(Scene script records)
===

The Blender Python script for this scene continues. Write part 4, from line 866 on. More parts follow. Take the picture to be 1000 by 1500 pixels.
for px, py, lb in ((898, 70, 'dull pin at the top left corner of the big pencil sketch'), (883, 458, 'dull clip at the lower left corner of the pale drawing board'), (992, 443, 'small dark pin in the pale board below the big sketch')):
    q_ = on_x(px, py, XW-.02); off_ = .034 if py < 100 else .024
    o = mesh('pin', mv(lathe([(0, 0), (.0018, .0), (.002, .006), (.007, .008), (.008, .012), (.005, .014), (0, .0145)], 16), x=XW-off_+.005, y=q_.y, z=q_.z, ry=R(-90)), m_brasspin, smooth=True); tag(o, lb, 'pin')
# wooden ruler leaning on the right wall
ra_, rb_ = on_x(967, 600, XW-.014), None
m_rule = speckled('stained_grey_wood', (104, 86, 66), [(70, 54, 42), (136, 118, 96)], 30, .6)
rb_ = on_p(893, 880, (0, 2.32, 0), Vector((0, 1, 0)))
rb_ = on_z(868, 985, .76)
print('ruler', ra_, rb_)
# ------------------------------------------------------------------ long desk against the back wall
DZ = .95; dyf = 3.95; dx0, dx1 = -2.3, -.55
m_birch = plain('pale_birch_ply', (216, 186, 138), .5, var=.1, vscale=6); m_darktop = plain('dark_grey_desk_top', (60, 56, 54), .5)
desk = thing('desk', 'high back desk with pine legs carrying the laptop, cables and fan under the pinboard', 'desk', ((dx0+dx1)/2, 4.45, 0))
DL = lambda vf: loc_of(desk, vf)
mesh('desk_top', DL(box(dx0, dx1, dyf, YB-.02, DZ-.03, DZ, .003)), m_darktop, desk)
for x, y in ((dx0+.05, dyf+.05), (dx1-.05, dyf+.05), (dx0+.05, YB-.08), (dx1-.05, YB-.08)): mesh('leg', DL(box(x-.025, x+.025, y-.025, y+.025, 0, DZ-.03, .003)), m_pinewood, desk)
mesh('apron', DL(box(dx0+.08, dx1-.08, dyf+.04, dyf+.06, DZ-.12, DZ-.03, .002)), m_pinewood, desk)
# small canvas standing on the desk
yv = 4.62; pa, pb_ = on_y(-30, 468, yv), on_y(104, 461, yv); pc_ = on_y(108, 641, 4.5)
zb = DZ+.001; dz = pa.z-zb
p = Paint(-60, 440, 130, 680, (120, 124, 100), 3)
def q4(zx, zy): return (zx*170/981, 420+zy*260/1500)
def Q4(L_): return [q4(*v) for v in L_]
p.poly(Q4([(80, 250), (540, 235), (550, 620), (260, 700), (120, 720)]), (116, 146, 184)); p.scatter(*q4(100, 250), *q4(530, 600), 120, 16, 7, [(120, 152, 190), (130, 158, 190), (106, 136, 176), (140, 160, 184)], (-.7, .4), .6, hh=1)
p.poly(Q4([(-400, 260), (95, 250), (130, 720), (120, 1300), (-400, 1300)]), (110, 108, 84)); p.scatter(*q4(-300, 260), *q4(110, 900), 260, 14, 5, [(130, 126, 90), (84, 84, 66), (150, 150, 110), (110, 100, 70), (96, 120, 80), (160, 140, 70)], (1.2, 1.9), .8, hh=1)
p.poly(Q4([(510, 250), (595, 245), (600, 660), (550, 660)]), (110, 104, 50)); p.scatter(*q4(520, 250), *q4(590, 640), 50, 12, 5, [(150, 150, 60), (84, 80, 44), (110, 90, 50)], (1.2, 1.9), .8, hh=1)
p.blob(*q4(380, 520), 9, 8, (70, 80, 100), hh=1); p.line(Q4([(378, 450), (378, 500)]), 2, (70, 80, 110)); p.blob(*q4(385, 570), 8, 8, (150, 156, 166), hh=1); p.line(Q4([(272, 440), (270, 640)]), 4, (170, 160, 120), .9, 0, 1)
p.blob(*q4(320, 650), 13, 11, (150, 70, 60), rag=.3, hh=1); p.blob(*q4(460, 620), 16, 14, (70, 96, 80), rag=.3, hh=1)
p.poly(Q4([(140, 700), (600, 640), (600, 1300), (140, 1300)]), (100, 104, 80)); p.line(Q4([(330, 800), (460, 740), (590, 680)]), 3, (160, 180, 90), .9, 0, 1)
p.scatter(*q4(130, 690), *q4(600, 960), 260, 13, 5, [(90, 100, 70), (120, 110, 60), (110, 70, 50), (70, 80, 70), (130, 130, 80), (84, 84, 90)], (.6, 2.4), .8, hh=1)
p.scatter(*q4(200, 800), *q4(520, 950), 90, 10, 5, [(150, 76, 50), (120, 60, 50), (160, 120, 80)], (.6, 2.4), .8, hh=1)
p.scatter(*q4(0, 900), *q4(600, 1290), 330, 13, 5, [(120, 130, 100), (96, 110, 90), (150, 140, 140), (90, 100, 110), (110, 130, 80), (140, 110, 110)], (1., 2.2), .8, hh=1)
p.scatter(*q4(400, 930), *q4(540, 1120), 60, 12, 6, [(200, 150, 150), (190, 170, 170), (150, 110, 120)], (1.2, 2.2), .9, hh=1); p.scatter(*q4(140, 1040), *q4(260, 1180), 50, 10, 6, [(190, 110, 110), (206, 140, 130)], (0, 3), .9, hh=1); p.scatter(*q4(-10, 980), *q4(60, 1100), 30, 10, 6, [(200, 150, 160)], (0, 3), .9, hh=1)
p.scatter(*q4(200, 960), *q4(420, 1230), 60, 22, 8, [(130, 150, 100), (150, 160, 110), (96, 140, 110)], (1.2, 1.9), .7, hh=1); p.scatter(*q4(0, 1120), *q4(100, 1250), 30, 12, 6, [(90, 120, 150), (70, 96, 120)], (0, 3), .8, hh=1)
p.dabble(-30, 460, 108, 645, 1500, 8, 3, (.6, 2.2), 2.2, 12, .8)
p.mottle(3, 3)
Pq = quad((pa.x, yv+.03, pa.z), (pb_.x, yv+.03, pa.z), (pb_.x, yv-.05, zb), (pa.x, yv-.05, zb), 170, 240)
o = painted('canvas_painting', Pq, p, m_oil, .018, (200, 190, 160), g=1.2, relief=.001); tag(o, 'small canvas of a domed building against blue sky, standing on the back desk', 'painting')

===

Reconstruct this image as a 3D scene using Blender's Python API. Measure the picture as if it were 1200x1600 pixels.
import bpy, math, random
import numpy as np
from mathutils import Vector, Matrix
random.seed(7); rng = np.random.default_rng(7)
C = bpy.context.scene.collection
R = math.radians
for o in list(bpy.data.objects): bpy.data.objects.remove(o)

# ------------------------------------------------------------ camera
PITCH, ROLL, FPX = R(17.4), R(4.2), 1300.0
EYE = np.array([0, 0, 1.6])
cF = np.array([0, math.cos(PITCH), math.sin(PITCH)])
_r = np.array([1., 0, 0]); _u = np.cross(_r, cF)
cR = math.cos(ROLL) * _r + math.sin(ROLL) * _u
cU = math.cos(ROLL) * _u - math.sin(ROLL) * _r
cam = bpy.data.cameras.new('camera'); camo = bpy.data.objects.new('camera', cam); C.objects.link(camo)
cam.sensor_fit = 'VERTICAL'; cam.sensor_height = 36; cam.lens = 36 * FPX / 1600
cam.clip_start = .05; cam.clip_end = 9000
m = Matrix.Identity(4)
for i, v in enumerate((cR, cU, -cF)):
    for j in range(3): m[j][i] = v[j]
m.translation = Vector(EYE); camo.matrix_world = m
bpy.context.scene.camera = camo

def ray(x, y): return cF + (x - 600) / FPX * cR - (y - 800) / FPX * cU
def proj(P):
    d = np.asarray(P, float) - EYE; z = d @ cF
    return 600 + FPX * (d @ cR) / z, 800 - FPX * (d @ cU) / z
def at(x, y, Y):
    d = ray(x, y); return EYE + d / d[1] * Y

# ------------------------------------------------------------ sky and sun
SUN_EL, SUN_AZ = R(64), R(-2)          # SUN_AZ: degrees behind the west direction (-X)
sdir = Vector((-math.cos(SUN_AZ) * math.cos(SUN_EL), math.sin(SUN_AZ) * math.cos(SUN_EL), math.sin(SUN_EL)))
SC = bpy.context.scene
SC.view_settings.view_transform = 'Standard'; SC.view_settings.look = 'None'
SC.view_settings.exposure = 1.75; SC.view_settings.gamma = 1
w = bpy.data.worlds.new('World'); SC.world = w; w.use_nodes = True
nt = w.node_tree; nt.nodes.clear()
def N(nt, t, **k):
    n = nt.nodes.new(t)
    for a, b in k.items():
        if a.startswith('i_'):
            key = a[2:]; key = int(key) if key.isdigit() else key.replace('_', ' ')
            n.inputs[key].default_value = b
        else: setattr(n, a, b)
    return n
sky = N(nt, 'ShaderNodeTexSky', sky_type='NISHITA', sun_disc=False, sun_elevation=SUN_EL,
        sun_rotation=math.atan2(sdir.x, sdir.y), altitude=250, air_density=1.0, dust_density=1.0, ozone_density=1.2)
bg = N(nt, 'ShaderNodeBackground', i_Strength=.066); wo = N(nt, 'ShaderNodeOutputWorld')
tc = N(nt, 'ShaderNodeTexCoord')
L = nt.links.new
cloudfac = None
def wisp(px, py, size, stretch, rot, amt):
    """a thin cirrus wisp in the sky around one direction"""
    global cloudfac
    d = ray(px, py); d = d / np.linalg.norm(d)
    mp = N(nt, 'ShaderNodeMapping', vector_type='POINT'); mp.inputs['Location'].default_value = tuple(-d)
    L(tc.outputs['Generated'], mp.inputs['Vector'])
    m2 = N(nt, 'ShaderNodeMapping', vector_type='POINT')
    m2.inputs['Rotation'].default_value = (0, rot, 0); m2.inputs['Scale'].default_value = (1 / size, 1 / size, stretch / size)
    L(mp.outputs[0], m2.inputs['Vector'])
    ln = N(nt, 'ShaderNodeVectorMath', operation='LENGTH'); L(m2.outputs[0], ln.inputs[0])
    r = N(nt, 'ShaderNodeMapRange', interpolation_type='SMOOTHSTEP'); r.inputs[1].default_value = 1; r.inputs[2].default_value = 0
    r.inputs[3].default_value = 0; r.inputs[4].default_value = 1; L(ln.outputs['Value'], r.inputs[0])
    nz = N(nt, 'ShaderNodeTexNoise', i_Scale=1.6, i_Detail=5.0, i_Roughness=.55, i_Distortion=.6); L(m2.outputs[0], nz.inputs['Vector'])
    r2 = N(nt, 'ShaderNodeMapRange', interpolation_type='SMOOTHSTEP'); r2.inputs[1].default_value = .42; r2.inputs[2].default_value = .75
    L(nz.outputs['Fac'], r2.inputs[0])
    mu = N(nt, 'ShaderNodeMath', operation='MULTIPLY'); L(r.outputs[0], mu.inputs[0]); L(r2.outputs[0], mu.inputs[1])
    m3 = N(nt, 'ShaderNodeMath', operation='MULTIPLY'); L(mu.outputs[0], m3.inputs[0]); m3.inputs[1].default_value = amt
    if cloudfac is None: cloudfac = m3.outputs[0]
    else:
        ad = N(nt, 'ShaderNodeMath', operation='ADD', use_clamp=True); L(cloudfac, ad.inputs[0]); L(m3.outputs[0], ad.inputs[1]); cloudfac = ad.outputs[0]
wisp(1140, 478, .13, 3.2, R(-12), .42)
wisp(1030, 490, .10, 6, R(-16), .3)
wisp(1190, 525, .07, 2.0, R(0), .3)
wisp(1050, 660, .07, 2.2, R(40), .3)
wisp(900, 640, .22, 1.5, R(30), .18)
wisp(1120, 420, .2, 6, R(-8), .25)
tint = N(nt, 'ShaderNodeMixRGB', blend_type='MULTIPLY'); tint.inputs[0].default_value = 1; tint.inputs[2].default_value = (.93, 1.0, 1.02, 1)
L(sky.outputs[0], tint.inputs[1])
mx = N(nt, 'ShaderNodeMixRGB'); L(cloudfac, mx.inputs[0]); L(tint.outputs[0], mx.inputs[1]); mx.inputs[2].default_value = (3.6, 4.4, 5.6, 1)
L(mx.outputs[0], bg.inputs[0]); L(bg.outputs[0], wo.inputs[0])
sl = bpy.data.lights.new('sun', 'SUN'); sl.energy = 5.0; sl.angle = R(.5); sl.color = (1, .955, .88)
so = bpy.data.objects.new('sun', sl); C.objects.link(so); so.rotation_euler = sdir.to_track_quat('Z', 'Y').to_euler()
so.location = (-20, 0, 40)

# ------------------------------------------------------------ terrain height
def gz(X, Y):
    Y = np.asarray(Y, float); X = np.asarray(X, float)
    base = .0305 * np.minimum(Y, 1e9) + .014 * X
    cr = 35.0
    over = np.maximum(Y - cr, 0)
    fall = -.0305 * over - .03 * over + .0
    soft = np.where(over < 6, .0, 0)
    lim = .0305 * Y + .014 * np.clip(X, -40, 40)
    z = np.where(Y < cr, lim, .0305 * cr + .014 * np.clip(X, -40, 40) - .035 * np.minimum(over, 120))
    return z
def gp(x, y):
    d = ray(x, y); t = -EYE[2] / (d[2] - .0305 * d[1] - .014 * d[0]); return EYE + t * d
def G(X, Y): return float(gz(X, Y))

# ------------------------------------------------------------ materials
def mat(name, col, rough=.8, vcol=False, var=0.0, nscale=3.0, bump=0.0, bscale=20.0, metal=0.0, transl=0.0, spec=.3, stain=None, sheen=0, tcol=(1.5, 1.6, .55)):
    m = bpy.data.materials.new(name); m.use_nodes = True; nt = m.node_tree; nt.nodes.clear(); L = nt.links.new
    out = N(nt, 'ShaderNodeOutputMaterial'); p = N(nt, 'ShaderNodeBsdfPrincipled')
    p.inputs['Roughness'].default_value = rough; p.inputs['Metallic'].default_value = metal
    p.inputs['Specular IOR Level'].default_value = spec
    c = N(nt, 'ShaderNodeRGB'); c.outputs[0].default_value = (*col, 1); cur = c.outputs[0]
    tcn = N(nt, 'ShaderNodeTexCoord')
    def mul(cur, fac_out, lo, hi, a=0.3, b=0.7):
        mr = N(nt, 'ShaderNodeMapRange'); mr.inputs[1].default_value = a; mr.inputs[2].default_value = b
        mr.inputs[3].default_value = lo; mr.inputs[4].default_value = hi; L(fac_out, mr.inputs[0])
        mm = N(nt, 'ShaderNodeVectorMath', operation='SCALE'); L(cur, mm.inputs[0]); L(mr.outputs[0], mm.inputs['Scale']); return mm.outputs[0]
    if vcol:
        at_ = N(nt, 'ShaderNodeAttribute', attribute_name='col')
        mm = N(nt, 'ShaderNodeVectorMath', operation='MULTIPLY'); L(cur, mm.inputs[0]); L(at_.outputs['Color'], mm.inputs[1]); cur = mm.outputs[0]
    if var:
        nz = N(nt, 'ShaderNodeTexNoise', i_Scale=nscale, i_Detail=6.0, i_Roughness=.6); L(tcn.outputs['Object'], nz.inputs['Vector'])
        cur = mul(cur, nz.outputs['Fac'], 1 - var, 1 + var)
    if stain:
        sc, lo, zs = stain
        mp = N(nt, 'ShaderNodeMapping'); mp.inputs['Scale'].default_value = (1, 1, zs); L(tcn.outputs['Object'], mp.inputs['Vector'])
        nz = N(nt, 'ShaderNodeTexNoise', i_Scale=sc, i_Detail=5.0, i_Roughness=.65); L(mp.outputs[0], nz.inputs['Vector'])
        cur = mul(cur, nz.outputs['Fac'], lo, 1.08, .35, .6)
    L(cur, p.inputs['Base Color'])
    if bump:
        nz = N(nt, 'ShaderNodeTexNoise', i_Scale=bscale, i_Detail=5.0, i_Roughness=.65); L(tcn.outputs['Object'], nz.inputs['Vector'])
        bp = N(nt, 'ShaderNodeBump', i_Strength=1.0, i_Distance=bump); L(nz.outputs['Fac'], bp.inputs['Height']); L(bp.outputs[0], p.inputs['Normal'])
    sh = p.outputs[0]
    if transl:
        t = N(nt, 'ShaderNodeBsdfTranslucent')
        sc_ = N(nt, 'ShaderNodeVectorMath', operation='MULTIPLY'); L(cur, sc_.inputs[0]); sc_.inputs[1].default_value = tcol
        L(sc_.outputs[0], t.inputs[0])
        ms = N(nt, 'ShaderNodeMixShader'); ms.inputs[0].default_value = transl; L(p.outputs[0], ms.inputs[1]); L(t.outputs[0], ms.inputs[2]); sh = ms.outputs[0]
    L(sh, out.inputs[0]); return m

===

# WORK TO DO
Above are some lines. Repeat exactly, and only, those from the line that has "Reconstruct this image" through the line that has "for o in list(bpy.data.objects): bpy.data.objects.remove(o)".

# COMPLETE RESPONSE
Reconstruct this image as a 3D scene using Blender's Python API. Measure the picture as if it were 1200x1600 pixels.
import bpy, math, random
import numpy as np
from mathutils import Vector, Matrix
random.seed(7); rng = np.random.default_rng(7)
C = bpy.context.scene.collection
R = math.radians
for o in list(bpy.data.objects): bpy.data.objects.remove(o)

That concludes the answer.